Waste collectors serve as an alternative system to garbage disposers and pulping systems. Larger operations that use a door dishwasher to process 20 to 125 racks an hour or a conveyor dish machine to process 400 racks an hour typically use waste collectors to remove scraps from dishes prior to automated washing. Waste collectors can double or triple scrapping outputs without adding labor in the dish room and reduce food waste solids by 50 percent to 60 percent.

Potential benefits of these units include lower waste hauling fees due to less bulk waste and a reduced occurrence of odors and pests. The units can also help cut water use at prerinse stations as they use recirculated water and a built-in shut-off timer is available.

With these automated systems, dishwashers use both hands to scrape dishes under strong plumes of recirculated water, which runs over food waste. Larger debris collects in a sieve or basket that a staff member manually dumps. The remaining water-soluble waste is safely disposed down the drain.

Waste collectors come in standard, pot and pan, and trough versions. The only difference is the size and the number of operators needed to work the systems. All include a tank, controller and pump. Standard units are suitable for restaurants scrapping food waste at the pace of 50 to 100 racks per hour. These systems can fit under a standard sink. For more racks or to handle the volume for conveyor-type dishwashers, a pot and pan waste collector would be more suitable. This type has a larger mounting. This system is commonly used with three-compartment sinks or powered soaking systems and works well for scraping both dishes and cafeteria trays. For medium to large kitchens and bigger scrapping jobs that require multiple team members, a trough waste collector is best. This has a different setup in terms of the plumbing and is longer to accommodate trays and sheet pans. With this type, multiple team members scrape waste into a trough of recirculating water. Though the top mountings vary for each type, the trash collection baskets are identical.

Most waste collector units utilize built-in pumps; some only turn on when the tank is filled with the appropriate amount of water. These pumps circulate water at a rate of about 30 gallons per minute. Models are available with collector bins that soak dishes with dried or baked-on food. Some units include an overflow pipe that helps maintain water clarity by skimming the surface of wastewater. Larger units use technology that can sense when an operator is present to turn on and off automatically.

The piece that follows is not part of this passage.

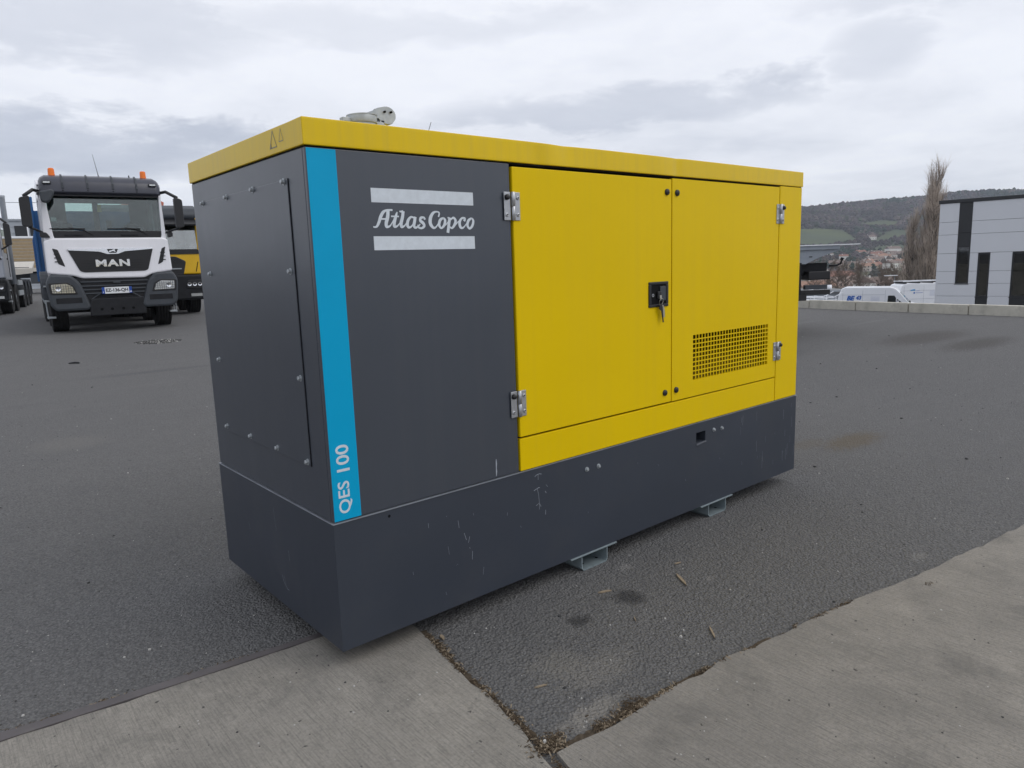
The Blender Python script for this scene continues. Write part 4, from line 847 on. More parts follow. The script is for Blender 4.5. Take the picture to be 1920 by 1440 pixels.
# ---- silver lorry with low bed at the left edge
sk = empty('lorry', (.52, 25.75, gz(25.8)), R(-10.8), 'silver lorry with long pale plant bed cut off by the left edge of the photo', 'lorry')
cab(sk, M_silver, M_silver, M_glass2, 3.05, 1.2, M_dark)
MB().prism([(.62, 1.30), (.66, 1.30), (.80, 1.62), (1.05, 1.78), (1.05, 1.82), (.78, 1.66)], -.045, -.02, 'y').build('red_trim', M_red, sk)
MB().box(-.6, .6, .3, 1.1, 3.08, 3.16).build('beacon_bar', M_blkpl, sk, bevel=.02)
MB().box(.5, .85, .6, .9, 3.1, 3.32).build('work_lamp', M_dark, sk, bevel=.03)
MB().box(-1.1, 1.1, .1, .2, 2.95, 3.02).build('bull_bar', M_galv, sk)
for s in (-1, 1):
    MB().tube([(s*1.19, 2.35, .95), (s*1.19, 2.40, 3.82), (s*1.19, 2.37, 3.9)], [.085, .085, .10], 10).build('headboard_post', M_greyb, sk, smooth=True)
    for y in (2.7, 5.6, 7.0, 8.4): wheel(sk, s*1.03, y, .5, .34, side=s)
    for y in (5.6, 7.0, 8.4):
        A = [(y+.60*math.cos(R(a)), .52+.60*math.sin(R(a))) for a in range(0, 181, 15)]; B = [(y+.56*math.cos(R(a)), .52+.56*math.sin(R(a))) for a in range(180, -1, -15)]
        MB().prism(A+B, min(s*.88, s*1.23), max(s*.88, s*1.23), 'x').build('mudguard', M_dkpl, sk)
    for z in (.55, .92): MB().box(min(s*1.20, s*1.24), max(s*1.20, s*1.24), 3.3, 4.9, z, z+.18).build('side_guard', M_galv, sk)
MB().box(-1.2, 1.2, 2.34, 2.40, 1.2, 2.0).build('headboard', M_greyb, sk)
bed = MB().prism([(2.45, 1.48), (10.0, 1.60), (11.8, 1.92), (11.85, 1.84), (10.0, 1.38), (2.45, 1.26)], -1.26, 1.26, 'x').build('plant_bed', M_alu, sk, bevel=.01)
for x in (-.7, .0, .7): MB().prism([(2.5, 1.482), (9.9, 1.60), (9.9, 1.615), (2.5, 1.497)], x-.06, x+.06, 'x').build('bed_track', M_galv, bed)
for k in range(10): MB().box(-1.2, 1.2, 2.6+k*.75, 2.68+k*.75, 1.50+k*.0119, 1.525+k*.0119).build('bed_cleat', M_dkpl, bed)

# ---- drop-side trailer with tan boards behind
tr = empty('trailer', (2.9, 48.6, gz(48)), R(-8), 'drop side trailer with tan horizontal boards standing behind the lorries', 'trailer')
for k in range(9):
    z = 1.52+k*.188; o = MB().box(-2.0, 7.2, 0, .05, z, z+.172); o.build('side_board', M_board, tr, bevel=.012)
MB().box(-2.05, 7.25, -.02, .07, 3.215, 3.33).build('top_rail', M_vanw, tr, bevel=.01)
MB().box(-2.05, 7.25, .05, 2.5, 1.38, 1.51).build('bed', M_alu, tr)
MB().box(-2.05, 7.25, -.03, .05, 1.30, 1.51).build('side_rail', M_alu, tr, bevel=.01)
for x in (-2.03, .9, 3.8, 7.1): MB().box(x, x+.09, -.04, .0, 1.5, 3.25).build('stake', M_greyb, tr)
MB().box(-2.0, 7.2, .3, 2.2, .95, 1.30).build('chassis', M_dark, tr)
for x in (-1.0, .2, 1.4, 5.4, 6.5):
    for y in (.25, 2.2):
        o = wheel(tr, x, y, .5, .32); o.rotation_euler = (0, 0, R(90))
MB().box(2.2, 3.6, .1, .5, .6, 1.2).build('tool_box', M_dkpl, tr, bevel=.02)
MB().box(3.2, 3.7, .05, .12, 1.1, 1.3).build('tail_lamp', M_platew, tr)

# ---- parked flatbed rear sticking out behind the generator
fl = empty('flatbed_lorry', (10.50, 3.31, 0), R(-38), 'rear end of a parked flatbed lorry sticking out behind the yellow generator', 'lorry')
# local x runs towards the lorry's rear (image right) from -7 to .2
MB().add([(-7, -.02, 1.49), (.30, -.02, 1.475), (.30, 2.4, 1.475), (-7, 2.4, 1.49), (-7, -.02, 1.47), (.30, -.02, 1.462), (.30, 2.4, 1.462), (-7, 2.4, 1.47)], [(0, 1, 2, 3), (7, 6, 5, 4), (0, 4, 5, 1), (1, 5, 6, 2), (2, 6, 7, 3), (3, 7, 4, 0)]).build('deck', M_vanw, fl)
MB().prism([(-7, 1.36), (-.02, 1.40), (-.02, 1.462), (-7, 1.462)], .0, .10, 'y').build('side_rail', M_steelg, fl, bevel=.004)
MB().prism([(-7, 1.18), (-.55, 1.18), (-.38, 1.26), (-.30, 1.29), (.0, 1.385), (-.02, 1.398), (-7, 1.36)], .03, .12, 'y').build('rail_gusset', M_steelg, fl)
MB().box(-.50, -.45, .022, .03, 1.285, 1.297).build('rail_slot', M_gap, fl)
MB().box(-7, -.12, .2, .4, 1.0, 1.19).build('chassis_beam', M_dark, fl, bevel=.005)
MB().box(-7, -.12, 1.9, 2.1, 1.0, 1.19).build('chassis_beam', M_dark, fl, bevel=.005)
MB().tube([(-.14, .1, 1.14), (-.04, .06, 1.14), (.02, .04, 1.17), (.04, .03, 1.24)], .014, 8).tube([(.03, .03, 1.23), (.045, .03, 1.26)], .024, 10).build('rope_hook', M_dark, fl, smooth=True)
MB().box(-.49, -.13, .05, .45, .925, 1.06).build('lamp_box', M_blkpl, fl, bevel=.015)
MB().box(-.55, -.19, .02, .10, .775, .845).build('number_bracket', M_dkpl, fl, bevel=.004)
MB().box(-.62, -.14, .02, .12, .69, .765).build('underrun_bar', M_blkpl, fl, bevel=.004)
m = MB(); m.box(-.70, -.62, .02, .2, .69, 1.2).box(-.62, -.55, .02, .12, .70, .72); m.build('underrun_stay', M_dark, fl)
MB().box(-.95, -.52, .02, .3, .60, .71).build('rear_lamp_unit', M_blkpl, fl, bevel=.01)
MB().box(-2.4, -.68, -.02, .05, .62, 1.22).build('mudflap', M_blkpl, fl)
for x in (-1.6, -2.9, -6.2):
    for y in (.2, 2.15):
        o = wheel(fl, x, y, .46, .30); o.rotation_euler = (0, 0, R(90))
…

This equipment also can be used in conjunction with compost programs.

Most waste collectors’ ¾-hp pumps run on 115-volt single-phase power, but units are available with 240-volt triple-phase power.

Optional accessories for these units include salvage bins, packages suitable for use in correctional operations, stainless-steel covers, trough diffusers, scrap baskets, bolt-down flanges and gusher head assemblies on trough units to prerinse compartmented trays.